Con l’unico motivo di ricorso è denunziata violazione e falsa applicazione del D.Lgs. n. 25 del 2008, art. 8, in quanto il Tribunale, da un lato, ha valutato la situazione della regione del Pakistan, di provenienza del ricorrente, sulla base di un non specificato rapporto ministeriale, senza utilizzare altre fonti qualificate, e dall’altro ha erroneamente ritenuto inverosimile il racconto del ricorrente circa i presupposti della protezione sussidiaria ed umanitaria, omettendo di attivare i poteri istruttori ufficiosi.

Il ricorso è inammissibile.

Occorre premettere che, secondo un consolidato orientamento di questa Corte, in materia di protezione internazionale, l’accertamento del giudice di merito deve innanzi tutto avere ad oggetto la credibilità soggettiva della versione del richiedente circa l’esposizione a rischio grave alla vita o alla persona. Qualora le dichiarazioni siano giudicate inattendibili alla stregua degli indicatori di genuinità soggettiva di cui al D.Lgs. n. 251 del 2007, art. 3, non occorre procedere ad un approfondimento istruttorio officioso circa la prospettata situazione persecutoria nel Paese di origine, salvo che la mancanza di veridicità derivi esclusivamente dall’impossibilità di fornire riscontri probatori (Cass., n. 16925/18; n. 26921/17).

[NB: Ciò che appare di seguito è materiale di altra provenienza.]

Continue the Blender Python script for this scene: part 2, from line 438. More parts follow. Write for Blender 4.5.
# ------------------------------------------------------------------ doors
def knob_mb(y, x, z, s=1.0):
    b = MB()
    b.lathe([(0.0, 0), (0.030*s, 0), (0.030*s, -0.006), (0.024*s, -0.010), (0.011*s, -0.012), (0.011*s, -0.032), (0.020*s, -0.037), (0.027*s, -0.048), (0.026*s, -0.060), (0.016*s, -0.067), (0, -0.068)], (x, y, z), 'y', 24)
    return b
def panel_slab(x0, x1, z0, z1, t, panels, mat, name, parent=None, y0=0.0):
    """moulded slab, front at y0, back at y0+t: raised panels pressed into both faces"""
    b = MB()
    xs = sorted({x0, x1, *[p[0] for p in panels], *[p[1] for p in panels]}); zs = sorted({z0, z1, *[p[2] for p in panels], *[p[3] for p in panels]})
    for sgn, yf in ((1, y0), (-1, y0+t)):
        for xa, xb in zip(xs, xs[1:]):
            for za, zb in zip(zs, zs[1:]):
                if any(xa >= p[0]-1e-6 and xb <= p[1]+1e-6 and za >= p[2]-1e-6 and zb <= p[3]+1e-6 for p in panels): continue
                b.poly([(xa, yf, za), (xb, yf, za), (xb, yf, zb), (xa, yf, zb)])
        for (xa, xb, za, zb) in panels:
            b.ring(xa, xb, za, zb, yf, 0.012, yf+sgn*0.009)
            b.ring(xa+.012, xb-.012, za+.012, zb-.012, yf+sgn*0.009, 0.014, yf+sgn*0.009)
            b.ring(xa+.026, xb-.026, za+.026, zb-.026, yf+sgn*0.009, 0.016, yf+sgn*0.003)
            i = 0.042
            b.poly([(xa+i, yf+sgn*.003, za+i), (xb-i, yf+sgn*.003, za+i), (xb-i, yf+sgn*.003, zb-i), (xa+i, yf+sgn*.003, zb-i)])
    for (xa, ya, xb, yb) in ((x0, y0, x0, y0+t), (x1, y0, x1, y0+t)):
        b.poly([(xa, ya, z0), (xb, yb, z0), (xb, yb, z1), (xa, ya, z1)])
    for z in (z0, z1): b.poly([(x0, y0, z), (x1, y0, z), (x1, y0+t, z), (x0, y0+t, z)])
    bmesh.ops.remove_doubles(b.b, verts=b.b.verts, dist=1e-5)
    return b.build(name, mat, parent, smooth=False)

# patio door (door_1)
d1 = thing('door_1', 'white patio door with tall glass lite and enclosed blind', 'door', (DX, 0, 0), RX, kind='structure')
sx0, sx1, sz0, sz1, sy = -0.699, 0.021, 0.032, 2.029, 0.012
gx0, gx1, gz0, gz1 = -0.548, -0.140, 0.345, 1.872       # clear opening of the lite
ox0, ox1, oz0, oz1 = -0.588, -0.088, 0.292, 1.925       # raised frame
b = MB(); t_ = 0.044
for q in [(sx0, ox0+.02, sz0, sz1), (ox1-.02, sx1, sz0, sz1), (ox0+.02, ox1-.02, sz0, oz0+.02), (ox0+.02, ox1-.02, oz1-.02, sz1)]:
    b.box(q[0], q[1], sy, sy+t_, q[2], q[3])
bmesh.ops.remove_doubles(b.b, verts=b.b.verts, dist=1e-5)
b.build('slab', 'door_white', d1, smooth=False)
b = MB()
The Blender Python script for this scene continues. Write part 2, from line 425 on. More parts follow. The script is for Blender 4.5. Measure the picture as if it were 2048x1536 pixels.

Nel caso concreto, in ordine alla protezione sussidiaria, il Tribunale ha ritenuto non credibile il racconto reso dal ricorrente in quanto presentava lacune ed incongruenze;

peraltro, il Tribunale ha escluso la protezione suddetta sulla base dell’esame del recente rapporto del Ministero degli esteri di cui il ricorrente ha contestato l’attendibilità in maniera generica e senza indicare le ragioni dell’eventuale difformità dal contenuto di altre fonti informative. Il giudizio di non credibilità del ricorrente esclude, comunque, in applicazione del suddetto orientamento di questa Corte, l’obbligo del Tribunale di procedere ad ulteriori accertamenti.

Il motivo è inammissibile anche nella parte relativa al riconoscimento della protezione umanitaria. Al riguardo, il riconoscimento del diritto al permesso di soggiorno per ragioni umanitarie deve essere frutto di valutazione autonoma in relazione ad una condizione di vulnerabilità in capo al richiedente, assumendo al riguardo rilievo, in assenza di prove del racconto dell’interessato ed in difetto di sollecitazioni ad acquisizioni documentali, quantomeno la credibilità soggettiva del medesimo (Cass., n. 11267/19).

Nel caso concreto, il motivo è diretto al riesame dei fatti inerenti all’esclusione dei presupposti del permesso umanitario, senza prospettare specifiche doglianze; al riguardo, il Tribunale ha ritenuto insussistente il pericolo della compromissione del nucleo minimo dei diritti fondamentali, in caso di rientro in Bangladesh.

Le spese seguono la soccombenza.

P.Q.M.

La Corte dichiara inammissibile il ricorso e condanna il ricorrente al pagamento, in favore del Ministero controricorrente, delle spese del giudizio di legittimità che liquida nella somma di Euro 2100,00 oltre al rimborso delle spese prenotate a debito.

Ai sensi del D.P.R. n. 115 del 2002, art. 13, comma 1 quater, , dà atto della sussistenza dei presupposti per il versamento, da parte del ricorrente, dell’ulteriore importo a titolo di contributo unificato pari a quello dovuto per il ricorso a norma dello stesso art. 13, comma 1 bis.

Così deciso in Roma, nella camera di consiglio, il 4 giugno 2019.